Bu cümleden olmacasına ......

Bazı kuş beyinliler öncelikli olmacasına, çıkmamacasına kazıyarak soksunlar o, ilbizli dar kapı, moloz ve takoz deposu, kafalarına .....

Sakın ama sakın ola, unutmasınlar ki ....

Haddimi bilenliğim kadar, hakkımı da dik alasıyla bilenliğim de .....

Hem de, sözümün meclisten içeri kim ne ve nasıl duyup,

düşünüp, anlayacaksa, öyle anlasın ki .....

Son nefeste hayatım pahasına da olsa ararım hakkımı ......

ARARIM HAKKIMI ........

Bu böyle, biline ....

MUSAFA, YEMİNE gerekte yok ama ....

Ama....

AMA, << - SÖZÜM,SÖZ, ŞARTIM ŞART OLSUN Kİ . >>, Bu can, bu nefes bu tende-bedende oldukça, bilincim yetip, inancımın kaviliğinde, ARARIM HAKKIMI ...

Hem de, UCU,BAŞI-SONU NERE GİDER, DEĞER VE GİRERSE, GİRSİN, eni-

konu ararım, hakkımı ........

ARARIM HAKKIMI .......!

Çünkü .........,

BU HAYAT-MEMAT MESELESİ, NAMUS ve  ONUR İŞİDİR, ONUR ....!

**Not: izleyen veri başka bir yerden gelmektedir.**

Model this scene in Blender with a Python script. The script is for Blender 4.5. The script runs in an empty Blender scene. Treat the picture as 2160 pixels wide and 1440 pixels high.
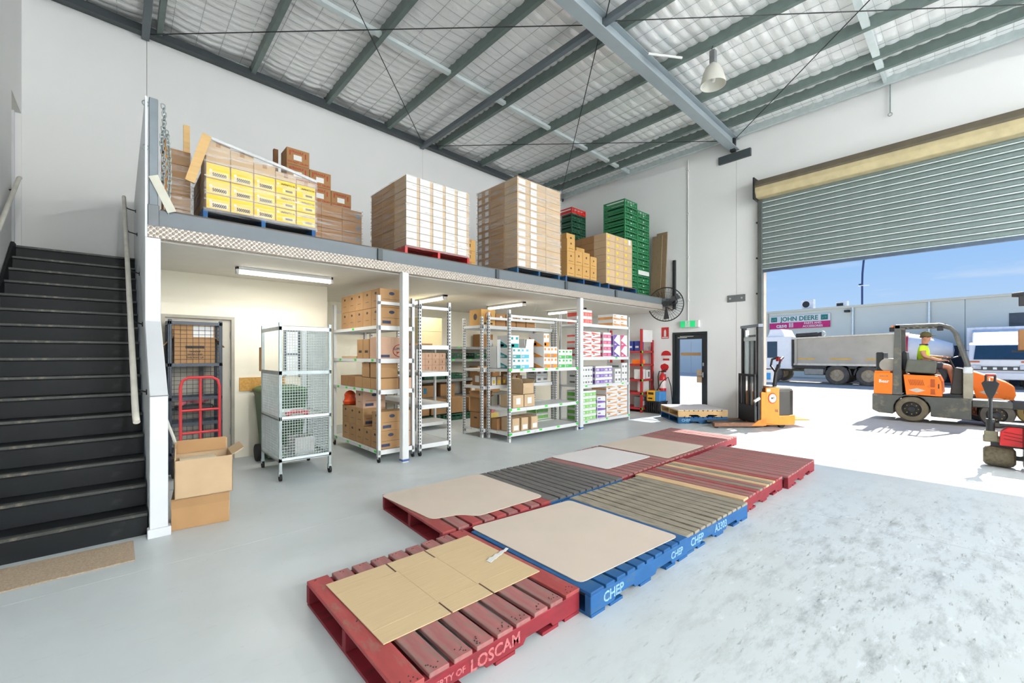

Bu saptamayı sıcağı sıcağına, yeri gelmişken yapmak boyun borcumdu,

onu eda edip, dillendirdim ....

Taş ile söz, yerinde ağırdır ve yeri, zamanı geldiğinde ....

Taşı da, sözü de gediğine koymamak, gerekten de öte, olmazsa, olmazlığın da zorunluluğunda, şarttır, şart ........!

Sözü sakınıp, saklamak ve hak aramamak, sütre gerisine sinmek, sünepece yavşaklaş'mak, insanlık değil pespaye ahmaklığıdır, pespaye ahmaklığı...

PESPAYE AHMAKLIĞI .......!

Bildiğim o'ki ....

Söz vardır, DİRHEMİNİ YİYEN, İT KUDURUR ....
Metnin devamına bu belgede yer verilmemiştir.